Azharuddin Mohammed Ismail, who played the young Salim in the British-made film, was asleep when a police officer woke him and ordered him to leave the tarpaulin-covered shack next to a busy road. The flimsy structure was then destroyed, along with dozens of others.
"A police officer took a bamboo stick to hit me, and I was frightened," Azharuddin said. “We have nowhere to go. All our belongings and other household goods have been thrown out or damaged. We don’t know what we will eat today,”
It is thought that about 20 other children who appeared in the Oscar-winning film were also left homeless by the demolition drive, which was carried out to clear drainage paths before next month’s monsoon.
Slumdog Millionaire dazzled audiences around world and won eight Oscars, but its makers have been criticised for not sharing more of the profits with the two child actors that they plucked from shantytowns.
Fears were raised over their wellbeing last month when another child star, Rubina Ali, 9, was allegedly offered for sale by her slumdweller father for £200,000. The father denied the story and police said that they found no evidence against him.

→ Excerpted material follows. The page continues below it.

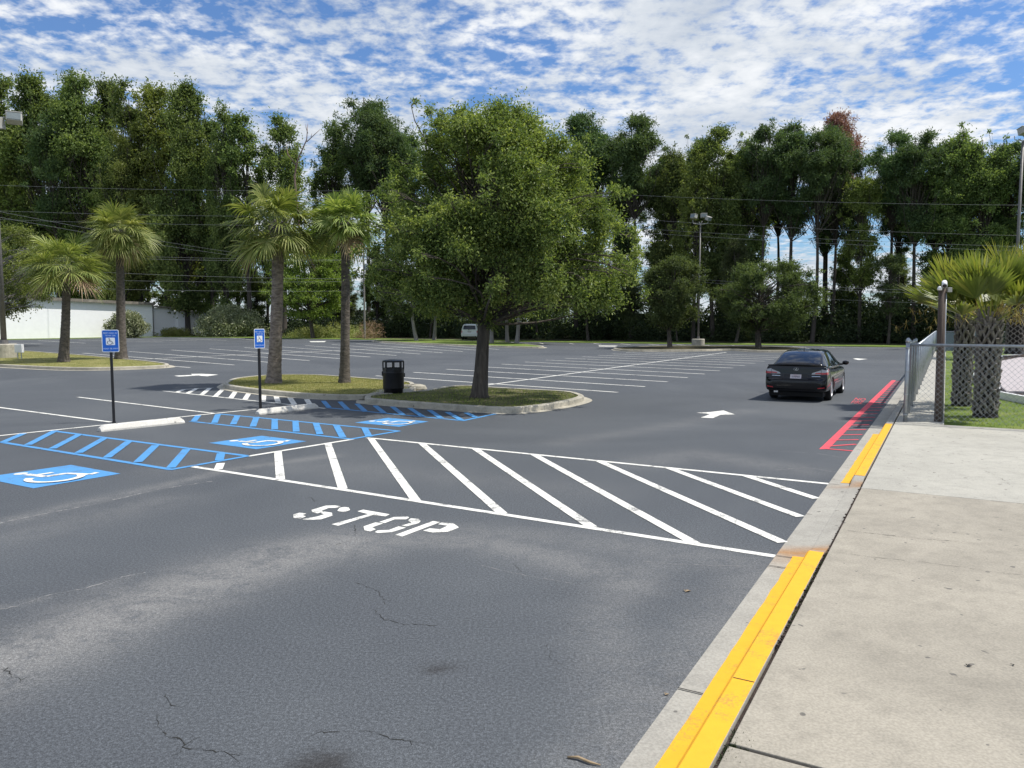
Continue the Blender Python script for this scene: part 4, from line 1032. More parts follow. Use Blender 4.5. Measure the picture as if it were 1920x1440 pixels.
def loft(stations, nsub=1):
    """stations: (y, [(x,z)...]) half sections from bottom centre to top centre; mirrored and closed"""
    mb = MB(); rings = []
    for y, hs in stations:
        full = [(x, z) for x, z in hs]+[(-x, z) for x, z in reversed(hs[1:-1])]
        rings.append(len(mb.v)); mb.v += [(x, y, z) for x, z in full]; n = len(full)
    for a, b in zip(rings[:-1], rings[1:]):
        for j in range(n):
            j2 = (j+1) % n; mb.f.append((a+j, a+j2, b+j2, b+j))
    mb.f.append(tuple(rings[0]+j for j in reversed(range(n)))); mb.f.append(tuple(rings[-1]+j for j in range(n)))
    return mb
def refine(mb, name, levels=2, cuts=()):
    """subdivision (and wheel arch cuts) baked into a plain mesh"""
    me = mb.mesh(name, True); o = bpy.data.objects.new(name, me); COL.objects.link(o)
    s = o.modifiers.new('s', 'SUBSURF'); s.levels = levels; s.render_levels = levels
    tmp = []
    for c in cuts:
        cm = c.mesh('c'); co = bpy.data.objects.new('c', cm); COL.objects.link(co); tmp.append(co)
        b = o.modifiers.new('b', 'BOOLEAN'); b.operation = 'DIFFERENCE'; b.object = co; b.solver = 'EXACT'
    dg = bpy.context.evaluated_depsgraph_get(); dg.update()
    ev = o.evaluated_get(dg); r = bpy.data.meshes.new_from_object(ev)
    for t in tmp+[o]: bpy.data.objects.remove(t)
    r.name = name; r.polygons.foreach_set('use_smooth', [True]*len(r.polygons)); r.update()
    return r
def bvh_of(me): return BVHTree.FromPolygons([v.co.copy() for v in me.vertices], [tuple(p.vertices) for p in me.polygons])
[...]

Slumdog was made for £15 million and went on to gross £225 million at the box office. The leading child actors are thought to have been paid about £2,000 each, but Christian Colson and Danny Boyle, the British producer and director, have denied being unfair.
Azharuddin and Rubina were found places in a school — the first they had attended — that specialises in educating disadvantaged children. If they remain in school until they are 18 they will receive a “significant lump-sum”. The families are also given a fixed monthly amount towards living expenses. The filmmakers have also pledged to buy the children houses, as has a local Mumbai politician — promises yet to be fulfilled.
Azharuddin’s shack had been bulldozed before, while Slumdog was in production. Boyle has described how on that occasion the filmmakers sent a search party for the boy and found him asleep on top of a car.
People close to the situation said that the filmmakers then gave Azharuddin’s father money for a new home, which he received but was cheated out of by a cowboy builder.
“[The authorities] didn’t give prior notice. We didn't even get a chance to take out our belongings,” Shameem Ismail, Azharuddin’s mother, said yesterday. She has been living in the slum for 15 years but has no legal claim to the land.
“I don’t know what I am going to do,” Mrs Ismail added, sitting on a bed that she saved from the wreckage of the bivouac in which the family has lived for months.
India’s slums fall into two categories. Registered slums can include decent, if tiny, homes with some amenities. Azharuddin's family lives in an unregistered slum, where the dwelling places look like the type of dens British children might build to play in.
His shack is on the fringe of Garib Nagar, a stretch of ramshackle lean-tos, open sewers and tarpaulin-covered dwellings in Mumbai’s Bandra suburb — an area that is also home to the lavish villas of several Bollywood stars.
The authorities said that only illegally built shacks and no legally owned houses had been damaged. Such demolition drives are common in Mumbai, where more than half the city’s population of about 18 million lives in slums.
Officals said that they had orders to clear all hutments near a storm drain in Bandra. The Municipal Corporation of Greater Mumbai said: “It may have happened that these celebrity children’s homes also fell in this category, but we have to follow orders.”
A spokesman for the Jai Ho Trust set up by Boyle and Colson to look after the child stars, said they had offered Azharuddin’s family a flat to stay in last week, but the family refused it because it would have been rented by the film-makers. The family is demanding to be given a flat.
The Jai Ho spokesman said that would take some time to arrange. A Jai Ho representative said that one of its counsellors was monitoring the situation, but the family was likely to arrange “transit accommodation” for itself.